Ne permets point que ta sagesse,
Craignant l’orage et les hasards,
Préfère à l’instinct qui te presse
L’indolente et molle paresse
Et des Gressets et des Bernards.

Quand même la bise cruelle
De son souffle viendrait faner
Les fleurs, production nouvelle,
Dont Flore peut se couronner,
Le jardinier, toujours fidèle,
Loin de se laisser rebuter,
Va de nouveau pour cultiver
Ue fleur plus tendre et plus belle.
C’est ainsi qu’il faut réparer
Le dégât que cause l’orage ;
Voltaire, achève ton ouvrage,
C’est le moyen de te venger.

Le conseil vous paraîtra intéressé ; j’avoue qu’il l’est effectivement, car j’ai trouvé un plaisir infini à la lecture de l’Histoire de Louis XIV ; et je désire beaucoup de la voir achevée. Cet ouvrage vous fera plus d’honneur un jour que la persécution que vous souffrez ne vous cause de chagrin. Il ne faut pas se rebuter si aisément. Un homme de votre ordre doit penser que l’Histoire de Louis XIV, imparfaite, est une banqueroute dans la république des lettres. Souvenez-vous de César qui, nageant dans les flots de la mer, tenait ses Commentaires d’une main sur sa tête, pour les conserver à la postérité[1].

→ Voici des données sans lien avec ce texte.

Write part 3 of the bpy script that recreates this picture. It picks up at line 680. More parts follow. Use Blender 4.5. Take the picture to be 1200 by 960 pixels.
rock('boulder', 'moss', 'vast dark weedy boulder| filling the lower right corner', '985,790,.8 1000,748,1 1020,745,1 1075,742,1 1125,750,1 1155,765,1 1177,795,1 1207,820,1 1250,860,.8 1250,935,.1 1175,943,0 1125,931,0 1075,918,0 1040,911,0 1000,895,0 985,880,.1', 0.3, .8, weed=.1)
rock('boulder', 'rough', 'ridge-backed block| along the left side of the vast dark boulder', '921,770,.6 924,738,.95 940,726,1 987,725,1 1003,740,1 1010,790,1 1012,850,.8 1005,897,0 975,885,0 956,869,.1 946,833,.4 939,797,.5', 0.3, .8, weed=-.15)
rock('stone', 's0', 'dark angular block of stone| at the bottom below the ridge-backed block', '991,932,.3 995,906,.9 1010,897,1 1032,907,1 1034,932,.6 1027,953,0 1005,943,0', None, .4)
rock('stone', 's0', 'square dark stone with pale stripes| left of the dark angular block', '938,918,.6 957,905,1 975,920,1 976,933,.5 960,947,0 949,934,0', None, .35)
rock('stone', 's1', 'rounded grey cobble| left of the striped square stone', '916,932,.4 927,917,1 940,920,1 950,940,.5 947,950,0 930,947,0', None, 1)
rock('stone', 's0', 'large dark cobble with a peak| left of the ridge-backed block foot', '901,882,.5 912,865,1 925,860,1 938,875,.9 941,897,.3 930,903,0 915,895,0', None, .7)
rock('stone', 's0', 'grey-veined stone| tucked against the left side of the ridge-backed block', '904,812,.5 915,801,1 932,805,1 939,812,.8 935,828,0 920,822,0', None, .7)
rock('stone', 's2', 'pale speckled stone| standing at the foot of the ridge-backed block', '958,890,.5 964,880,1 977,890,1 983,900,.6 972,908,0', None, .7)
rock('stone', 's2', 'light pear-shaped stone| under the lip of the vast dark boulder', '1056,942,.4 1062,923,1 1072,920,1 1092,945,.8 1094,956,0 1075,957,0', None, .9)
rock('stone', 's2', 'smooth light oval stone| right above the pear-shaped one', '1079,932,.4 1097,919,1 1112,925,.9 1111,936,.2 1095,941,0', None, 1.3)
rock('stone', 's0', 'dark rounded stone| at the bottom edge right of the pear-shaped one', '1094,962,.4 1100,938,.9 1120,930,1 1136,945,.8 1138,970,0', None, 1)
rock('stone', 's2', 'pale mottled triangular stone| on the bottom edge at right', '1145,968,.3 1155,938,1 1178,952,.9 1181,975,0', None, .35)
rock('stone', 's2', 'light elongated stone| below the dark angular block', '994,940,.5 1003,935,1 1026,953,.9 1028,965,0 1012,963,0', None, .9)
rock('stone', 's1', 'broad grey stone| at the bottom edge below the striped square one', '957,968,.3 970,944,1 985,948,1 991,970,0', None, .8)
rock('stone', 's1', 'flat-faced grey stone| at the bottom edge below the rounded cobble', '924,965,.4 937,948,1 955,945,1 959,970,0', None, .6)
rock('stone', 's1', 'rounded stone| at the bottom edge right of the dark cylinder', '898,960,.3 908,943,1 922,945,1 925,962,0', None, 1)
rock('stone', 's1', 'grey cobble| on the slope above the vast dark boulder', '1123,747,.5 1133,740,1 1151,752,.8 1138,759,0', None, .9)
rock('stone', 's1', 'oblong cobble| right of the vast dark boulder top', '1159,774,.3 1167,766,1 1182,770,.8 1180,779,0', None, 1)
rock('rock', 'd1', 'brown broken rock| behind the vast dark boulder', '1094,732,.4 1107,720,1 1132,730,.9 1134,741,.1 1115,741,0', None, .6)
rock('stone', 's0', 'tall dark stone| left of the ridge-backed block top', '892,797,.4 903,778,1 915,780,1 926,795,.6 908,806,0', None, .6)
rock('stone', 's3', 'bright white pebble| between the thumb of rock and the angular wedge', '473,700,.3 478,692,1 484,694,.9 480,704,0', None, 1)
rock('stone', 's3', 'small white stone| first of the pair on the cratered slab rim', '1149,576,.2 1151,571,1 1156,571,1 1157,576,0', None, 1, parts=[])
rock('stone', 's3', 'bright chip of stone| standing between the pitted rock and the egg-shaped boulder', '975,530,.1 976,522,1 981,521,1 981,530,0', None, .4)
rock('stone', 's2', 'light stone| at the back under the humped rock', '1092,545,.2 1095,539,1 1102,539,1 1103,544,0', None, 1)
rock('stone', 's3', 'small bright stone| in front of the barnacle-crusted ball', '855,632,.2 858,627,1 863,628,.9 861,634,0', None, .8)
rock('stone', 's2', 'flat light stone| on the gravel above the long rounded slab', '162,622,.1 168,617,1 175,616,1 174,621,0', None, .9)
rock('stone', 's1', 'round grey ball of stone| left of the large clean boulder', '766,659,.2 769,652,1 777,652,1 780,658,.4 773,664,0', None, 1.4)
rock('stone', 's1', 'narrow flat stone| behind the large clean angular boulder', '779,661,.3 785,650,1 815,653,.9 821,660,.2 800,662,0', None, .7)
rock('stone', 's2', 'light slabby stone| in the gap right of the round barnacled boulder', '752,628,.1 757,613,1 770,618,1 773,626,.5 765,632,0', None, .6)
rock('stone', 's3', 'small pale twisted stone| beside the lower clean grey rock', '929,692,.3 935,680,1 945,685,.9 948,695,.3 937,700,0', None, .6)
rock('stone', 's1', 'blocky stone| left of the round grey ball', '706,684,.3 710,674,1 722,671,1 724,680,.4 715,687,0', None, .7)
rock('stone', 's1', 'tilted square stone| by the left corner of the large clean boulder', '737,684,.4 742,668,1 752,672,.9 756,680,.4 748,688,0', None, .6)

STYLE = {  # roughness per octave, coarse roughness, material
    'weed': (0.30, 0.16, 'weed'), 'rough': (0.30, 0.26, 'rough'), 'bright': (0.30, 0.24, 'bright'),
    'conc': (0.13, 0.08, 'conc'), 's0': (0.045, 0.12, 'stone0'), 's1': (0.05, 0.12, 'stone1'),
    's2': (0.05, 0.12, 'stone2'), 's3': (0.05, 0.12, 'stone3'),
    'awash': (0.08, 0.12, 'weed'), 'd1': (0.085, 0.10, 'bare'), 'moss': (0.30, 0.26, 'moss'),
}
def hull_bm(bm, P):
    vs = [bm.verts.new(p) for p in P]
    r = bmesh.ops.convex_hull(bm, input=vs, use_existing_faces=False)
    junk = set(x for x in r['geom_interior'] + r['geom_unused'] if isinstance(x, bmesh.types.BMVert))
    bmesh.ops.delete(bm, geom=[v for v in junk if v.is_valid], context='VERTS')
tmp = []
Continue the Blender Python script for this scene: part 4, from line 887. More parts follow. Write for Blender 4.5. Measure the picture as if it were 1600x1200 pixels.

Comment vous parler de mes faibles productions, après n’avoir dit qu’un mot de vos ouvrages immortels[2] ! je dois cependant vous rendre compte de mes études. L’approbation que vous donnez aux cinq chapitres de Machiavel que je vous ai envoyés m’encourage à finir bientôt les quatre derniers chapitres. Si j’avais du loisir vous auriez déjà tout l’Anti-Machiavel, avec des corrections et des additions ; mais je ne puis travailler qu’à bâtons rompus.

Très-occupé pour ne rien faire,
Le temps, cet être fugitif.
S’envole d’une aile légère ;
Et l’âge, pesant et tardif,

  1. Plutarque, Vie de Cesar, chap. xlix, et Suétone, méme sujet, chap. lxiv, parlent tous deux de papiers, sans mentionner expressément les Commentaires.
    Ce fut Camoëns qui, dans son naufrage sur la côte du royaume de Cambaye, en 1556, tenait de la main droite son poëme de la Lusiade, et se servait de la gauche pour nager. Voyez, tome VIII, le chapitre vi de l’Essai sur la Poésie épique.
  2. Après vous avoir parlé de vos ouvrages immortels ? (Œuvres posthumes.)